Pleine de sens et d’originalité, elle crée la surprise. Mais il suffit de s’en approcher pour que l’émotion dégagée par l’oeuvre prenne une nouvelle dimension. En effet, la matière qui la constitue est un amalgame de plus d'un demi-millier de croix de chapelets. Analogie qui exprime que, dans la souffrance du Christ, saint Jacques trouve la force, car il est solidement habité par la foi.

Le symbolisme des innombrables crucifix renforce ici l’évocation de la croix du calvaire. Ils témoignent des souffrances portées par nombre de pèlerins sur leur chemin. Ces croix sont des croix de chapelet. Constituant une figure de saint Jacques, elles le relient au culte marial et rappellent les interventions de la Vierge dans sa prédication et le témoignage qu'il nous a laissé d'Elle dans son Protévangile.
L’artiste a poussé le détail jusqu’à utiliser une croix, probablement la plus grande, pour couvrir le front et le nez afin d’évoquer le heaume que portaient les croisés. Cette figure combattante peut aussi faire penser au Matamore et à la croisade que fut la Reconquista. Mais l'évocation de la croix montre bien qu'il s'agit ici de combat spirituel.
Une interprétation originale et d'un symbolisme  profond, qui a su respecter et aussi rappeler les vraies valeurs que représente le pèlerinage de Saint-Jacques de Compostelle.

Il existe actuellement deux versions de cette oeuvre contemporaine.
Les premières séries en bronze et argent, de presque un mètre de hauteur (650x 840), numérotées de 1 à 10, sont destinées aux églises, monastères ou autorités religieuses ou aux grands collectionneurs.
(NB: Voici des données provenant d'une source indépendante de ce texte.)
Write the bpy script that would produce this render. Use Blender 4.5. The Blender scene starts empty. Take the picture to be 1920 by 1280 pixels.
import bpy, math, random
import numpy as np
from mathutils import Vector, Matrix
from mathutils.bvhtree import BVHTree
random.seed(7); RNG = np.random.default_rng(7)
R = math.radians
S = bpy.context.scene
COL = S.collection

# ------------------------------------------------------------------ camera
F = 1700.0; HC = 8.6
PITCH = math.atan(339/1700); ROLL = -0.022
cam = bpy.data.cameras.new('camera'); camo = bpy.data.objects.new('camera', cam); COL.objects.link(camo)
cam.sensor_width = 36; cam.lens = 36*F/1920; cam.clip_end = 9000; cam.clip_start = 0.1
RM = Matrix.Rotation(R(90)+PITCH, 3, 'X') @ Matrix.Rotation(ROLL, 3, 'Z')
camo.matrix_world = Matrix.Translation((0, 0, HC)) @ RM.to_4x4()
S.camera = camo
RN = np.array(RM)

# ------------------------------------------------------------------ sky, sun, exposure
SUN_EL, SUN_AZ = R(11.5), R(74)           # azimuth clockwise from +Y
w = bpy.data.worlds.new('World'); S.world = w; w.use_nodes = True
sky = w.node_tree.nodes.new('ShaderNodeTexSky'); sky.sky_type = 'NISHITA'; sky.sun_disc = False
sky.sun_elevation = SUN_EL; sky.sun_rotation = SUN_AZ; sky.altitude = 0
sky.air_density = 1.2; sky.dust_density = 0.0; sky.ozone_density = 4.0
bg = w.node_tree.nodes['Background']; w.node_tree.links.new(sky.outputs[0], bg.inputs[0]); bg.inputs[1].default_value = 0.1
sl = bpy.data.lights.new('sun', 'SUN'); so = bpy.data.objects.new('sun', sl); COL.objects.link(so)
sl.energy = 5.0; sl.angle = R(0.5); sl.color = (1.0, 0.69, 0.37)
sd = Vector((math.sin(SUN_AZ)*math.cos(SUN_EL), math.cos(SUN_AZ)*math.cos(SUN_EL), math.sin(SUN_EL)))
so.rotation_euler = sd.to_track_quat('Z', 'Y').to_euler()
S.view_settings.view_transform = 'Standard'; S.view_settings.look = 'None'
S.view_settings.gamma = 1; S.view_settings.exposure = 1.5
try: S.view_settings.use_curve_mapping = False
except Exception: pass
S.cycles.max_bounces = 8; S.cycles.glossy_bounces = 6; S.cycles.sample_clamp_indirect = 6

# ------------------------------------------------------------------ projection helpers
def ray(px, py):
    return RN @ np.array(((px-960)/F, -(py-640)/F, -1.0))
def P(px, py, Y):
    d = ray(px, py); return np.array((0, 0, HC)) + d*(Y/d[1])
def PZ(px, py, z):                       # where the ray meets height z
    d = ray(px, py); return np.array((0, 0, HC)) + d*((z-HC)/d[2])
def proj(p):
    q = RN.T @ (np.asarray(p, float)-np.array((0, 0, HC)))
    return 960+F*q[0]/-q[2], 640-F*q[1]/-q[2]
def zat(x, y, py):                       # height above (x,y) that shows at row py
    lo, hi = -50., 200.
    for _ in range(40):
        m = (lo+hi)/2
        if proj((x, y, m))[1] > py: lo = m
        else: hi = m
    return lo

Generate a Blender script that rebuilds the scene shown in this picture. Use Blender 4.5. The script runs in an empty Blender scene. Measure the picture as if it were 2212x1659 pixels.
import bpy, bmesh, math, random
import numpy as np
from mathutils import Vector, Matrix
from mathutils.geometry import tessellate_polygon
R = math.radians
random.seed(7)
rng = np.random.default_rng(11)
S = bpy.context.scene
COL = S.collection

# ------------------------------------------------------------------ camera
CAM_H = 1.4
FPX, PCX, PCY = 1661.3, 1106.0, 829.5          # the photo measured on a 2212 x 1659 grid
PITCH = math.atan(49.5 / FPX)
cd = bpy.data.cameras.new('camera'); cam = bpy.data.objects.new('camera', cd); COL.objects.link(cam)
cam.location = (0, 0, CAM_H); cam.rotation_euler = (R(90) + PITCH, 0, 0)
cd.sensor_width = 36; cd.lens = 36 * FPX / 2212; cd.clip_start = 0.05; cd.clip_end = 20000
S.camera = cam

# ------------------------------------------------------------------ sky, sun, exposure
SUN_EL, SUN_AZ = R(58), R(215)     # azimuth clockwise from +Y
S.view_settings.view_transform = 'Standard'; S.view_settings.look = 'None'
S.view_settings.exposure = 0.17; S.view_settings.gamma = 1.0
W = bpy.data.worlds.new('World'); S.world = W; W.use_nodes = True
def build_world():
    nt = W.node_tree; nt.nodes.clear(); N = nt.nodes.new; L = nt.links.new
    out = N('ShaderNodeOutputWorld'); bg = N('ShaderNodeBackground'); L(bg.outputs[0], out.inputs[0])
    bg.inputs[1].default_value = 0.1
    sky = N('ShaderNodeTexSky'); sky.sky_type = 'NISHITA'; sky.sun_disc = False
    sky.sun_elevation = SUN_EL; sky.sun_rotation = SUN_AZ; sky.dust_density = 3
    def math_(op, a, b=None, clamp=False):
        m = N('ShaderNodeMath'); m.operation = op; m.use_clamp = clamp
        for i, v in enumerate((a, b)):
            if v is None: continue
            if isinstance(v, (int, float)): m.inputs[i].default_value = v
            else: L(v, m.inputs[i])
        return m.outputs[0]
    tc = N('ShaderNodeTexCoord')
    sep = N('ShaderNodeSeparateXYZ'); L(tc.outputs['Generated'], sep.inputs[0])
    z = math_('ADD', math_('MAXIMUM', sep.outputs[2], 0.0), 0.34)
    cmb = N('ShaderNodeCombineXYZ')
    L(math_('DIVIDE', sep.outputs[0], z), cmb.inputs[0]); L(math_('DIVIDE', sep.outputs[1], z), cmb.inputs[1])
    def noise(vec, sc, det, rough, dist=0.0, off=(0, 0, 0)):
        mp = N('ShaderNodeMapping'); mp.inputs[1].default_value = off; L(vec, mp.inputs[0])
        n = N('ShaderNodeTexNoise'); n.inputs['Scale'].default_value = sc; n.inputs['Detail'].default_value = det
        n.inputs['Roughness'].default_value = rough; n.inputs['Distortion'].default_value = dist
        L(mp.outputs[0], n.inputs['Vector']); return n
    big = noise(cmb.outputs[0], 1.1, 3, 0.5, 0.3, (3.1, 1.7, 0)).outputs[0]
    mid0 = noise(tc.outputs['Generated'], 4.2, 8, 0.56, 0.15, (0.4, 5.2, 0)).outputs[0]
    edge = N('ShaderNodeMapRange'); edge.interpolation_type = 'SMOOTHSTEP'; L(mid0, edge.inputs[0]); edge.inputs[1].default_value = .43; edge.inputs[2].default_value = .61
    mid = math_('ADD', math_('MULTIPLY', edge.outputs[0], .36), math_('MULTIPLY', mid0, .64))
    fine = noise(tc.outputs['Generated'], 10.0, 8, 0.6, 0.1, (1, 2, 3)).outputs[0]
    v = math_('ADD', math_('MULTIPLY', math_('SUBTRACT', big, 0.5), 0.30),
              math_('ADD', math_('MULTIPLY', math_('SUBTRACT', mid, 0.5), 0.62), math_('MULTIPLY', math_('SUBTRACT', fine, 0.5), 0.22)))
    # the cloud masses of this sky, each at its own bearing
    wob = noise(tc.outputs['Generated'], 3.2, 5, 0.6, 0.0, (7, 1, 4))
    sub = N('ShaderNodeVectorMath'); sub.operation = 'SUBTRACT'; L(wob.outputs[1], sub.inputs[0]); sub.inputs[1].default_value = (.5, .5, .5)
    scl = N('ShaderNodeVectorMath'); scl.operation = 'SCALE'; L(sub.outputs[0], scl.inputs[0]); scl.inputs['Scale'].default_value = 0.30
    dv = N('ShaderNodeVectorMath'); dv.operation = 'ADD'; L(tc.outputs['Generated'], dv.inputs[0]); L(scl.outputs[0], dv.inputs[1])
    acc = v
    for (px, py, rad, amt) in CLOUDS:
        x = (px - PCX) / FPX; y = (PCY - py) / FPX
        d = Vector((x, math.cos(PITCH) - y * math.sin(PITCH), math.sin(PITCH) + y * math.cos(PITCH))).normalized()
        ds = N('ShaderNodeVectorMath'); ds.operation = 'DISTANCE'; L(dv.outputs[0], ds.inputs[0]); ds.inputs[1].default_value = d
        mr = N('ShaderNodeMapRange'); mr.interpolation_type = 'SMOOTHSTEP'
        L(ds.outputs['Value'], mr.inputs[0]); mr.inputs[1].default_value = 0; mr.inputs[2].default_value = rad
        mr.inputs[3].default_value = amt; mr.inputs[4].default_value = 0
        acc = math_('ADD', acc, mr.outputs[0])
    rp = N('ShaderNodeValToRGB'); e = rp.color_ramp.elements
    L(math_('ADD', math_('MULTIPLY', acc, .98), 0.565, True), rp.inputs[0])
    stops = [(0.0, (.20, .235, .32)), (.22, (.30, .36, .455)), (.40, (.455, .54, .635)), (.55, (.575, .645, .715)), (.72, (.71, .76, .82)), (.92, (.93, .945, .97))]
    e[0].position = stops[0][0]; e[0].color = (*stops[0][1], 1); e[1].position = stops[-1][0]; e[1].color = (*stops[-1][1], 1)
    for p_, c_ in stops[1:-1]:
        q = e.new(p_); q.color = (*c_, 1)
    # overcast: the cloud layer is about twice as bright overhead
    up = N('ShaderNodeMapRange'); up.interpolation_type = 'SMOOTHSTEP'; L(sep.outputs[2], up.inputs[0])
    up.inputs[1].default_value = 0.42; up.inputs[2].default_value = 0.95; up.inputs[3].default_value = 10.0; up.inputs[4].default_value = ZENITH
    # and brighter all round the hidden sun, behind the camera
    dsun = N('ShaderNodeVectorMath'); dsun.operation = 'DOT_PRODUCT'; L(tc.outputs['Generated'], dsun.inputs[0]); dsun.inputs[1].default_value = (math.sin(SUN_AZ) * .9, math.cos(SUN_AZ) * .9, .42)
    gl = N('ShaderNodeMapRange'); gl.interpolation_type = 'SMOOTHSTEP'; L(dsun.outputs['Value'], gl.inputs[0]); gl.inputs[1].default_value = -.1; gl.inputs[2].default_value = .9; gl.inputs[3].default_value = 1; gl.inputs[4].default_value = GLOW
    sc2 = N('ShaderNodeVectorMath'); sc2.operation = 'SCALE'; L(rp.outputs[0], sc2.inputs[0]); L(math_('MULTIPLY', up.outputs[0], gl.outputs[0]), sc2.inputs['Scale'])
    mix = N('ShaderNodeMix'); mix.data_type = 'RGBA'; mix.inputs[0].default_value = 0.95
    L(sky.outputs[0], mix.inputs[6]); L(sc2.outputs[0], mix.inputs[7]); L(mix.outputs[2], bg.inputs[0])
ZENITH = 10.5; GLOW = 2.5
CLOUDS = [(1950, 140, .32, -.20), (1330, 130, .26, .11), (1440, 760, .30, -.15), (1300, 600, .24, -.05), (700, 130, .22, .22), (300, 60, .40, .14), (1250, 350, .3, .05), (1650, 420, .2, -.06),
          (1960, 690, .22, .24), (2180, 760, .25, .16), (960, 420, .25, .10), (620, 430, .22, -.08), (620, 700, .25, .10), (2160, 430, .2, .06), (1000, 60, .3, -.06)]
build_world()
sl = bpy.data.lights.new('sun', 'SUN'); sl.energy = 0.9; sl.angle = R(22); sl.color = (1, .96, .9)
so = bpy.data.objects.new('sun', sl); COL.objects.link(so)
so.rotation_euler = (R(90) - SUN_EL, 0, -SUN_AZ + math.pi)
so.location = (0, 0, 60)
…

Un tirage en résine patinée vieil argent, sera décliné en deux dimensions :
- la première à la taille des originaux, pour des collectivités ou des particuliers
- la seconde d’une hauteur ne dépassant pas 30 cm, pour les pèlerins en souvenir de leur pèlerinage et pour tous ceux qui portent une dévotion à saint Jacques ou dont il est le patron.

La première exposition de cette pièce était à la chapelle Saint-Jacques de Mantes-la-Jolie, où des pèlerins ont pu apprécier l'original, beaucoup plus impressionnant en volume.

Nous vous tiendrons au courant des lieux où l’original de cette oeuvre sera très bientôt exposé.

Thierry Bénénati, alias BENE, a fait les Arts Appliqués à Marseille où il est né. Directeur artistique et réalisateur dans la Publicité à Paris, il a été également auteur pour la société Gaumont. Le côté éphémère de la publicité l’a poussé à entreprendre une carrière où les créations sont plus pérennes et purement artistiques. L’esthétique et le réalisme de ses sujets tournent toujours autour d’un décalage, d’une idée, d’un anachronisme. Le message est poétique ou humoristique. Si le style rappelle les études classiques du XIXe, le côté décalé de son œuvre l’inscrit dans l’art contemporain. Il réalise essentiellement des pièces uniques en acier. Aujourd’hui le grand comédien Gérard Depardieu s’intéresse de très près à la carrière de cet artiste dont il a acquis quelques pièces.
BENE s’exprime aussi très bien avec le bronze. Comme pour cet Esprit de saint Jacques. La technique de fonte « à la cire perdue » représente pour le sculpteur un travail plus en douceur. Les effets de matière sont moins torturés. Mais l’esprit décalé de l’artiste est toujours là.